Today I went to Norris to take care of some NCE stuff at SOFO (the accounting office) and eat lunch. I purposely picked a table in the corner of the downstairs food court area so that I could do a quick switch, and secretly throw a tampon (i'mma just call it a thingy) sitting in my bag into my wallet which would be easier to carry to the washroom. Now any of u that have seen my wallet know how prettiful it is and how much I love it...but my feelings about it might have to change since this afternoon. What had happened was, the "thingy" didn't quite fit into my wallet, which isn't really big enough to hold a "thingy" in the first place, but i was determined to make it fit....so by the time it finally snapped shut, i had forgot what i was doin. All i could think about was my growling stomach that was angry at me for not having eatin all day. So I went to this sandwich place, close to where the grill is, and ordered a California chicken club....Man that sandwich was too fye, even without the bacon (i gave up pork at the beginning of the summer...at least for a while). So I got the plate with the sandwich on it in one hand, the chips in my other hand that held my wallet, and the bottled water nestled between my arm and my side and went up to the register. Right when i was about to step up to the lady at the register, this guy jumped in front of me, so i walked over to the guy at the register on the other side of the counter and handed him the paper with my order on it. He rang it up and told me the total. With my hands being so full it's a good thing I had my wallet in my hand. What might not have been such a good thing is that when i pressed the button to pop open my wallet to get out the money, instead of money a big, fat tampon came flying out into the man's face. My response: "oops."
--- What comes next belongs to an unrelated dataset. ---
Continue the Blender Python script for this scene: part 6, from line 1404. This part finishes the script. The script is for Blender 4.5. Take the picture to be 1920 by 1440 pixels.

Here's what I learned: big fat thingys don't belong in my wallet/ the real lesson = Don't be trynna hide stuff, cuz the things you try your hardest to keep secret will come POPPIN' out when u least expect it!!!

Deuces...In Him

Saturday, July 11, 2009

Ovens, spilled drinks, and the larger plan

So I have a little story for you-

Once upon a time there lived a kind, beautiful, intelligent and obviously modest young lady named...D'Aryelle. Now D'Ary and her roommate lived in a beautiful apartment in Evanston and loved having people over for dinner. D'Ary's roommate especially loved having friends over for her delicious Tilapia, so tonight that's exactly what she did. After hosting their friends for many enjoyable hours of eating and laughing and generally procrastinating from being productive, D'Ary and her roomate prepared to wind down for the evening and go to bed. As a part of these preparations, D'Ary went to tidying the table from the meal's clutter, and in the process hastily picked up a left-over cup to return it to the kitchen, splashing some of the cups' contents on to the table and unfortunately on to her brand new computer located just a few inches away.

Upset and confused as to how she'd managed to do such a crazy thing, D'Ary went about cleaning up the spilled limeade and made one final trip to the kitchen so as to return the now-wet sponge. Thankful that her computer had barely gotten damp, D'Ary breathed a sigh of relief and almost left the kitchen, until she heard some sort of hissing noise. Glancing over at the stove, she noticed that the oven had never been turned off from food preparations earlier, and immediately turned the knob to the spot that said "off."

Now, what would have happened if D'Ary had never spilled that drink? If she had never made that final trip to the kitchen? If she had not stopped long enough to notice the noise? The oven, which had already been on and empty for hours would have continued to fill the apartment with gas and endangered both D'Ary and her roomate.

Moral of the story: D'Ary was upset about spilling the drink and the risk it might cause her computer, but what appeared momentarily to be a really bad thing might just have saved her life.

Trust God to turn what may appear to be bad into good.